WHAT TO WORK ON ▸ Beginning at the first line of the data, print each line exactly, stopping after the line that contains "CX, CY, CF = cam_axis(0), -cam_axis(1), cam_axis(2)".

======== DATA PROVIDED

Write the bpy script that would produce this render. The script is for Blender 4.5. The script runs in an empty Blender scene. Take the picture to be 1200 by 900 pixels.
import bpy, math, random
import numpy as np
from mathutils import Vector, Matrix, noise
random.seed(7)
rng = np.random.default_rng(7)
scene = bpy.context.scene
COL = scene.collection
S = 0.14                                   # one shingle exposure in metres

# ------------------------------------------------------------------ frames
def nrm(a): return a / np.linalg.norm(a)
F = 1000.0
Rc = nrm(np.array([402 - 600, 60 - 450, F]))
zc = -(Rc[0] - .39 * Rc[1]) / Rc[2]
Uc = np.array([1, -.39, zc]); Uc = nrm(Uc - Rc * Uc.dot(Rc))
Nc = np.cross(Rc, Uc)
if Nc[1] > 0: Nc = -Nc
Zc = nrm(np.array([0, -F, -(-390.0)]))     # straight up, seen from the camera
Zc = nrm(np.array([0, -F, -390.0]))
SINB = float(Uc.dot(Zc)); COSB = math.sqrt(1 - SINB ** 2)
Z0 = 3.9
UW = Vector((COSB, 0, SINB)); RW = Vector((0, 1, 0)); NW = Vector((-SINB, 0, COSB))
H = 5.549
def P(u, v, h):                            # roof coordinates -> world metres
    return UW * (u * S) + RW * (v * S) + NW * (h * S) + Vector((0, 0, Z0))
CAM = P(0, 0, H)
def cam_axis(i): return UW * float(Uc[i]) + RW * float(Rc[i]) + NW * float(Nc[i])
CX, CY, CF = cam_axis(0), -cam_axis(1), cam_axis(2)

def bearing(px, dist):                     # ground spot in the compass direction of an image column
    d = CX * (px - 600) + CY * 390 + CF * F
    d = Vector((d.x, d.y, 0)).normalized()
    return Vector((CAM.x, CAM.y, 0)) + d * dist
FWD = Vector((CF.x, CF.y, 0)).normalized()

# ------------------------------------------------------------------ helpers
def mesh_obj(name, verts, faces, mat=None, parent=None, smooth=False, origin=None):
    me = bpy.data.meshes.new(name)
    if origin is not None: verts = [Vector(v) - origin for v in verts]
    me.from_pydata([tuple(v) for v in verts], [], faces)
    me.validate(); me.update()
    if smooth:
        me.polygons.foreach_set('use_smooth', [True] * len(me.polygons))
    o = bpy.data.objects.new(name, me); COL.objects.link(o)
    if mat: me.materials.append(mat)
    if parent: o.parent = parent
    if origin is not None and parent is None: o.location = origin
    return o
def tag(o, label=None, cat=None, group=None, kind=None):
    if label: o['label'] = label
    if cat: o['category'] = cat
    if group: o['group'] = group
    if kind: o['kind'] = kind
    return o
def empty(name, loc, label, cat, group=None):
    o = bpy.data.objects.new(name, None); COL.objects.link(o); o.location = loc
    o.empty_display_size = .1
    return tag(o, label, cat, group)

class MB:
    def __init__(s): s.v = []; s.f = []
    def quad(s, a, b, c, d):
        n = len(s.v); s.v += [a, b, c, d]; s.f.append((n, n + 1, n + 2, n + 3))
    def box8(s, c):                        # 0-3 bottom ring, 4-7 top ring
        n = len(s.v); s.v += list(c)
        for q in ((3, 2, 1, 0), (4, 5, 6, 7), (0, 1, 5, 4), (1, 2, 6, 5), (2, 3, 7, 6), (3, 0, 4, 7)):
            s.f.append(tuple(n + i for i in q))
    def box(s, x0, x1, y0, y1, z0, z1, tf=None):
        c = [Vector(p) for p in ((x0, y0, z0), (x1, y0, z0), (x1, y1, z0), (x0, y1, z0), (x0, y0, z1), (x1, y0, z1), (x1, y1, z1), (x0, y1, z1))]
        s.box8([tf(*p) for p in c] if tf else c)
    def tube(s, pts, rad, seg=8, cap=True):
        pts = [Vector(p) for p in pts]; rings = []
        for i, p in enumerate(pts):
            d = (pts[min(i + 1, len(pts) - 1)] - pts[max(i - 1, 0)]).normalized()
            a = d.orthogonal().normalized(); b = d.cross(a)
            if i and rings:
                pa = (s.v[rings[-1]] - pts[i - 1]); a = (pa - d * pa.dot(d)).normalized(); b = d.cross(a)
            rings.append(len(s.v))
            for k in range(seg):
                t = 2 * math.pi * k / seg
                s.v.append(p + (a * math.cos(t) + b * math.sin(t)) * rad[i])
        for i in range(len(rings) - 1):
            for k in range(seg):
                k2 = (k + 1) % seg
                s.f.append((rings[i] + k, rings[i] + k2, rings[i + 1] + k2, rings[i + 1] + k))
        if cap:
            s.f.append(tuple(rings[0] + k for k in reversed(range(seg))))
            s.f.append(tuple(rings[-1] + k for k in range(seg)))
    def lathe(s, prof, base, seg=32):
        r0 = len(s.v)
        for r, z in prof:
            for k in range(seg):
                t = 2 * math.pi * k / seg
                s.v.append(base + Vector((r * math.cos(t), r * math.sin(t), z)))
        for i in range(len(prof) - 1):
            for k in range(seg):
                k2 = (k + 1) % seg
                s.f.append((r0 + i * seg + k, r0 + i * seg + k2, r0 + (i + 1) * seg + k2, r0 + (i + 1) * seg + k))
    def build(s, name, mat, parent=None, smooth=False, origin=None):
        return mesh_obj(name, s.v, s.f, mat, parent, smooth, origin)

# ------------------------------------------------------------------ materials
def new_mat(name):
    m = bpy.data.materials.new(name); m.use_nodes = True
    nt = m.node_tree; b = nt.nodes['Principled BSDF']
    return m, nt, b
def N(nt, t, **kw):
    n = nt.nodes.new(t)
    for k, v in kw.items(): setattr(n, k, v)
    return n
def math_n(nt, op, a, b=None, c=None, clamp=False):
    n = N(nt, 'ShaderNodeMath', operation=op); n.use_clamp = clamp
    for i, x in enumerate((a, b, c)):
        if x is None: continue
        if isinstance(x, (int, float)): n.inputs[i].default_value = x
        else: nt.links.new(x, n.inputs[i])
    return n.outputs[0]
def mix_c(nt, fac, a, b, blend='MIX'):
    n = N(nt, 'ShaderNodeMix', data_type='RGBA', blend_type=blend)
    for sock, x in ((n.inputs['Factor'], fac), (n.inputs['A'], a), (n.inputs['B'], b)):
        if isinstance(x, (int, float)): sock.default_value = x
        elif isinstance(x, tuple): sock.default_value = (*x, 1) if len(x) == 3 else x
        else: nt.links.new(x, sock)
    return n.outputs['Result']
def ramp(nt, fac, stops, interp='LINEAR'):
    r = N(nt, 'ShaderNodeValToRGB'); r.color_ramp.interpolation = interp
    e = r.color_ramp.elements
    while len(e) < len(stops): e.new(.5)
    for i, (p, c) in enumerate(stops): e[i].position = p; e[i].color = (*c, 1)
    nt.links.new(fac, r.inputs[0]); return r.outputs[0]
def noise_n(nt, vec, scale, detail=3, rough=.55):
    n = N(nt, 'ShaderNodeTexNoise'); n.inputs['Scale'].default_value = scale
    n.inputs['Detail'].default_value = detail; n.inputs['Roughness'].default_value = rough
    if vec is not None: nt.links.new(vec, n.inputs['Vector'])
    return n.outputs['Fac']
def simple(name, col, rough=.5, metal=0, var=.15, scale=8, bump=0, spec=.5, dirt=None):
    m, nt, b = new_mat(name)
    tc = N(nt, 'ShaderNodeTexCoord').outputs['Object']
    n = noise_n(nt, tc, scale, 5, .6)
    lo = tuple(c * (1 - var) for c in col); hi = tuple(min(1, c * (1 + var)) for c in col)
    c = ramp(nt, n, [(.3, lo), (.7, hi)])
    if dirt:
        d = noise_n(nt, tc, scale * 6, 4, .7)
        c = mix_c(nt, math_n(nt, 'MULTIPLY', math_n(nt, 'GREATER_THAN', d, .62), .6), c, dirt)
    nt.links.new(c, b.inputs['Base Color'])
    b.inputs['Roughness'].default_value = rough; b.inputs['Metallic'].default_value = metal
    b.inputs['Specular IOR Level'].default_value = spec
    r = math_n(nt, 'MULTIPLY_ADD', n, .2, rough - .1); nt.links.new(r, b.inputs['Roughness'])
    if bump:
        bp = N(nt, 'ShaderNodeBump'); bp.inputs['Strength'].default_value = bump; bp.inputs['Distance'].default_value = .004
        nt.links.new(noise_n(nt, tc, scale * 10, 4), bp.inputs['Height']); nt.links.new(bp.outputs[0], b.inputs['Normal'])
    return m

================

SOLUTION TO THIS PROBLEM ▸
Write the bpy script that would produce this render. The script is for Blender 4.5. The script runs in an empty Blender scene. Take the picture to be 1200 by 900 pixels.
import bpy, math, random
import numpy as np
from mathutils import Vector, Matrix, noise
random.seed(7)
rng = np.random.default_rng(7)
scene = bpy.context.scene
COL = scene.collection
S = 0.14                                   # one shingle exposure in metres

# ------------------------------------------------------------------ frames
def nrm(a): return a / np.linalg.norm(a)
F = 1000.0
Rc = nrm(np.array([402 - 600, 60 - 450, F]))
zc = -(Rc[0] - .39 * Rc[1]) / Rc[2]
Uc = np.array([1, -.39, zc]); Uc = nrm(Uc - Rc * Uc.dot(Rc))
Nc = np.cross(Rc, Uc)
if Nc[1] > 0: Nc = -Nc
Zc = nrm(np.array([0, -F, -(-390.0)]))     # straight up, seen from the camera
Zc = nrm(np.array([0, -F, -390.0]))
SINB = float(Uc.dot(Zc)); COSB = math.sqrt(1 - SINB ** 2)
Z0 = 3.9
UW = Vector((COSB, 0, SINB)); RW = Vector((0, 1, 0)); NW = Vector((-SINB, 0, COSB))
H = 5.549
def P(u, v, h):                            # roof coordinates -> world metres
    return UW * (u * S) + RW * (v * S) + NW * (h * S) + Vector((0, 0, Z0))
CAM = P(0, 0, H)
def cam_axis(i): return UW * float(Uc[i]) + RW * float(Rc[i]) + NW * float(Nc[i])
CX, CY, CF = cam_axis(0), -cam_axis(1), cam_axis(2)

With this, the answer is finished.